Republican Governors Are a Threat to Democracy
It has recently become fashionable in political circles to focus on the role that state officials play in protecting or subverting democracy. The events leading up to Jan. 6 highlighted the importance of state legislatures in selecting presidential electors. The explosion of election deniers running for secretaries of state and local election positions has focused attention on offices that ensure the fair administration of elections. Sometimes overlooked in these discussions, however, is the central and vital role that governors play in the administration and certification of elections.
When counting electors in a presidential election, a governor’s signature is required in order to submit his or her state’s slate of electors to the Electoral College. When a Senate candidate wins in a particular state, that state’s governor must sign a certificate of election before the candidate can be sworn in. A governor — and their signature — often has the final stamp of approval, a powerful tool that can be used nefariously if placed into the wrong hands. While submitting signatures to the Electoral College has historically been a routine practice, a governor who refuses to certify accurate election results can wield tremendous power to undermine the results of free and fair elections.
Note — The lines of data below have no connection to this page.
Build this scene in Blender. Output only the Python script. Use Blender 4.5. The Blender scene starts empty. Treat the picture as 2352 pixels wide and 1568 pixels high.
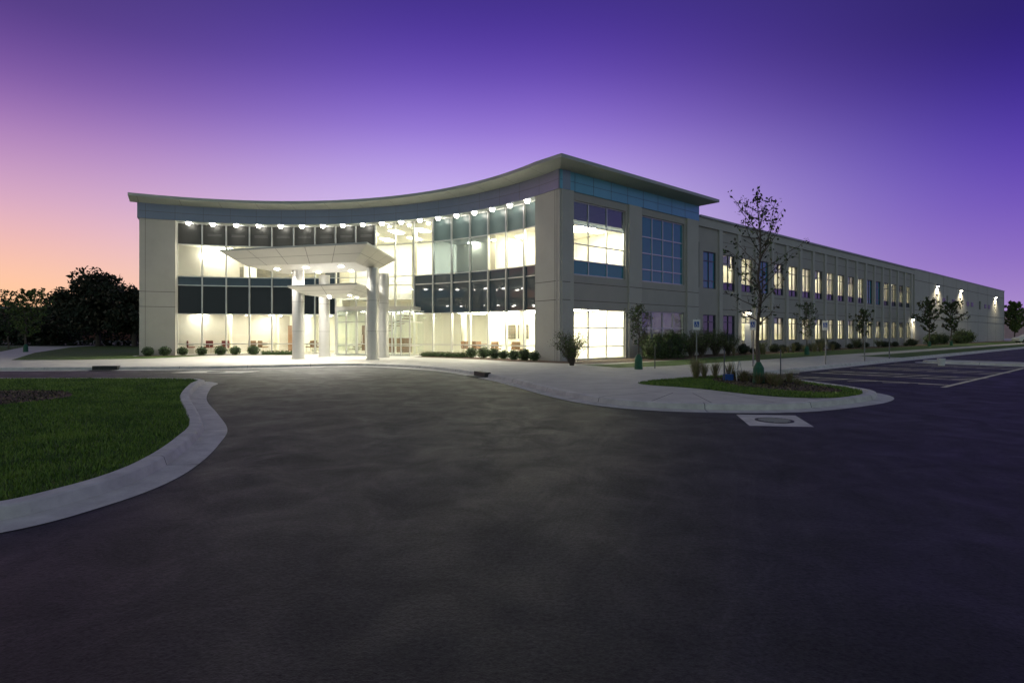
import bpy, math, random
import numpy as np
from mathutils import Vector, noise
random.seed(7); rng=np.random.default_rng(7)
sc=bpy.context.scene
D=bpy.data
def lin(c):
    return tuple(((v/255)/12.92 if v/255<=0.04045 else ((v/255+0.055)/1.055)**2.4) for v in c)
# ------------------------------------------------------------ materials
def newmat(name):
    m=D.materials.new(name); m.use_nodes=True
    nt=m.node_tree; b=nt.nodes['Principled BSDF']; return m,nt,b
def mat(name,c1,c2=None,rough=0.7,metal=0.0,scale=3.0,detail=6,bump=0.0,bscale=40.0,spec=0.5):
    m,nt,b=newmat(name)
    b.inputs['Roughness'].default_value=rough; b.inputs['Metallic'].default_value=metal
    b.inputs['Specular IOR Level'].default_value=spec
    tc=nt.nodes.new('ShaderNodeTexCoord')
    if c2 is None: c2=tuple(v*0.8 for v in c1)
    n=nt.nodes.new('ShaderNodeTexNoise'); n.inputs['Scale'].default_value=scale; n.inputs['Detail'].default_value=detail
    n.inputs['Roughness'].default_value=0.65
    nt.links.new(tc.outputs['Object'],n.inputs['Vector'])
    r=nt.nodes.new('ShaderNodeValToRGB')
    r.color_ramp.elements[0].position=0.3; r.color_ramp.elements[1].position=0.7
    r.color_ramp.elements[0].color=(*c2,1); r.color_ramp.elements[1].color=(*c1,1)
    nt.links.new(n.outputs['Fac'],r.inputs['Fac']); nt.links.new(r.outputs['Color'],b.inputs['Base Color'])
    if bump>0:
        n2=nt.nodes.new('ShaderNodeTexNoise'); n2.inputs['Scale'].default_value=bscale; n2.inputs['Detail'].default_value=4
        nt.links.new(tc.outputs['Object'],n2.inputs['Vector'])
        bp=nt.nodes.new('ShaderNodeBump'); bp.inputs['Strength'].default_value=bump; bp.inputs['Distance'].default_value=0.02
        nt.links.new(n2.outputs['Fac'],bp.inputs['Height']); nt.links.new(bp.outputs['Normal'],b.inputs['Normal'])
    return m
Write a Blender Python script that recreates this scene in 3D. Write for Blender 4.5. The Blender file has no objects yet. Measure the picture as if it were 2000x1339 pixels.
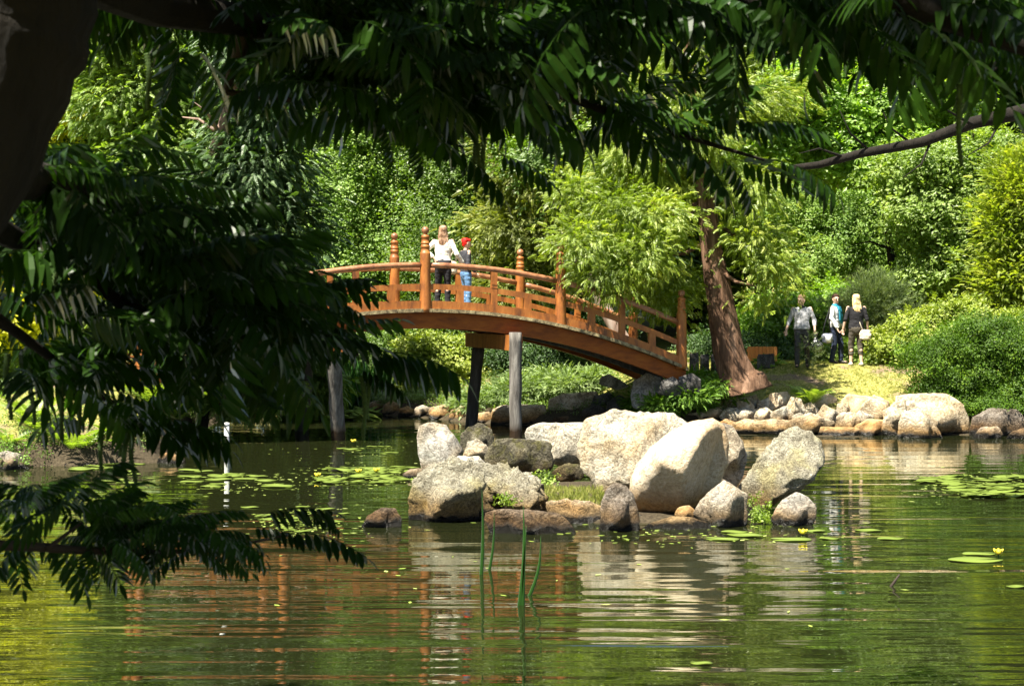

What should be most concerning about this executive authority is that Republicans have nominated unapologetic election deniers to be their next governors in Arizona, Michigan and Pennsylvania. Each of these candidates has publicly doubted the legitimacy of the 2020 election results, and none of them can be trusted to accurately certify election results in 2024.
It would be a mistake, however, to only focus on the risk posed by Republican election deniers. Since 2021, we have seen Republican governors be willing participants in changing the rules of voting in order to alter election outcomes. Though more subtle than the post-election mischief promised by Trump-backed candidates, these voter suppression laws can just as easily deny voters the ability to elect the candidates of their choice.
In Georgia, for example, Gov. Brian Kemp (R) has been a champion for legislation that limits the right to vote and empowers Republicans to disenfranchise voters. Already, as a result of the law he backed, tens of thousands of voters have seen their ability to vote challenged by Republicans looking to affect the outcome of elections by reshaping the contours of the electorate. The fact that Kemp did not agree to commit sedition in 2020 does not make him a hero; it makes him a citizen. That he sponsored a voter suppression law that targets Black and brown voters and empowers Republican election vigilantism makes him a villain.
But voter suppression laws are not the only way for a clever Republican governor to use their legislative power to undermine the will of the voters. If Kemp is reelected this fall, for instance, Georgia could enact a law to allocate the state’s electoral votes based on congressional districts. In that scenario, the candidate who won the most votes in a particular congressional district would be allocated the elector for that district. Under this system, Republicans’ gerrymandering of congressional districts would guarantee a Republican presidential nominee a minimum of nine of the state’s 16 electoral votes regardless of the statewide result, while the Democratic nominee could win the state as a whole but receive only six of the 16 electoral votes.
It’s great that Georgia and Arizona have recently trended toward Democrats, a result of demographic shifts and the increasing voting clout of communities of color. However, it is not predestined that this trend will continue. For every state like Virginia that went from red to purple to blue, there are states that reverted to red after flirting with battleground status. There is a reason that the North Carolina GOP enacted a new voter suppression law that targeted Black voters with “near surgical precision” after former President Barack Obama won the state in 2008 and narrowly lost it in 2012.
It is true that people of color will likely make up a majority of Georgia’s population by the 2024 election and a majority of Arizona’s population by the end of the decade. But it is exactly for that reason that governors like Kemp in Georgia or Gov. Mike DeWine (R) in Ohio will be under such pressures to halt the 2024 electoral power of the Black, brown and Asian American and Pacific Islander voters packed into urban districts.
While we certainly cannot count on election deniers in states like Arizona and Pennsylvania to moderate their GOP-controlled state legislatures, we shouldn’t count on voter suppressors like Kemp either. He didn’t go as far as overturning the election, but he openly admitted to enacting voter suppression laws after he was “frustrated” with the results. We can’t let governors like Kemp fall into the shadows as election deniers get their spotlight. Getting Republican governors out of office and electing Democrats in their place should be our number one priority.